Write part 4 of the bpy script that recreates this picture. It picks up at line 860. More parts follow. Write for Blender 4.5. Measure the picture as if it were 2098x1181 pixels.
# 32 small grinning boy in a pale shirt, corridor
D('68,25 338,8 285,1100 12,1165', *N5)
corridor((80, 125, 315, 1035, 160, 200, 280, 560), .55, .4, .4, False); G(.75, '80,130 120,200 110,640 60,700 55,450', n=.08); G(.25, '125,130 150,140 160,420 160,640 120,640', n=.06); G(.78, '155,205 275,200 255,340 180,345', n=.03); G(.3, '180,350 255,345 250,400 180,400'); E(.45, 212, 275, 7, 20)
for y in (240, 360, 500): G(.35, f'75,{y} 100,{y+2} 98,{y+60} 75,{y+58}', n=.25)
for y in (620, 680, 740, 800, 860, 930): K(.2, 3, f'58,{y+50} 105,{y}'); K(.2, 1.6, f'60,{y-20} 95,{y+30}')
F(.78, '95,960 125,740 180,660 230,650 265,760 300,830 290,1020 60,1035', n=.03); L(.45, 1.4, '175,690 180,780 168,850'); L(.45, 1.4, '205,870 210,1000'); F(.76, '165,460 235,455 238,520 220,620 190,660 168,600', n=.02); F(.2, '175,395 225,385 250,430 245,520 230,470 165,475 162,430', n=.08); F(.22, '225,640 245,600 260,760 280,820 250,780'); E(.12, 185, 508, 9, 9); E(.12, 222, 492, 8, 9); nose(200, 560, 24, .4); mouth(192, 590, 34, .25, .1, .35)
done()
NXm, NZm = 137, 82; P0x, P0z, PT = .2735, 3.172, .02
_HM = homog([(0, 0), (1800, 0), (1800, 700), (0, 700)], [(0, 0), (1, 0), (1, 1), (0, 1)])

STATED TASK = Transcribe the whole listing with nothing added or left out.

SOLUTION =
Write part 4 of the bpy script that recreates this picture. It picks up at line 860. More parts follow. Write for Blender 4.5. Measure the picture as if it were 2098x1181 pixels.
# 32 small grinning boy in a pale shirt, corridor
D('68,25 338,8 285,1100 12,1165', *N5)
corridor((80, 125, 315, 1035, 160, 200, 280, 560), .55, .4, .4, False); G(.75, '80,130 120,200 110,640 60,700 55,450', n=.08); G(.25, '125,130 150,140 160,420 160,640 120,640', n=.06); G(.78, '155,205 275,200 255,340 180,345', n=.03); G(.3, '180,350 255,345 250,400 180,400'); E(.45, 212, 275, 7, 20)
for y in (240, 360, 500): G(.35, f'75,{y} 100,{y+2} 98,{y+60} 75,{y+58}', n=.25)
for y in (620, 680, 740, 800, 860, 930): K(.2, 3, f'58,{y+50} 105,{y}'); K(.2, 1.6, f'60,{y-20} 95,{y+30}')
F(.78, '95,960 125,740 180,660 230,650 265,760 300,830 290,1020 60,1035', n=.03); L(.45, 1.4, '175,690 180,780 168,850'); L(.45, 1.4, '205,870 210,1000'); F(.76, '165,460 235,455 238,520 220,620 190,660 168,600', n=.02); F(.2, '175,395 225,385 250,430 245,520 230,470 165,475 162,430', n=.08); F(.22, '225,640 245,600 260,760 280,820 250,780'); E(.12, 185, 508, 9, 9); E(.12, 222, 492, 8, 9); nose(200, 560, 24, .4); mouth(192, 590, 34, .25, .1, .35)
done()
NXm, NZm = 137, 82; P0x, P0z, PT = .2735, 3.172, .02
_HM = homog([(0, 0), (1800, 0), (1800, 700), (0, 700)], [(0, 0), (1, 0), (1, 1), (0, 1)])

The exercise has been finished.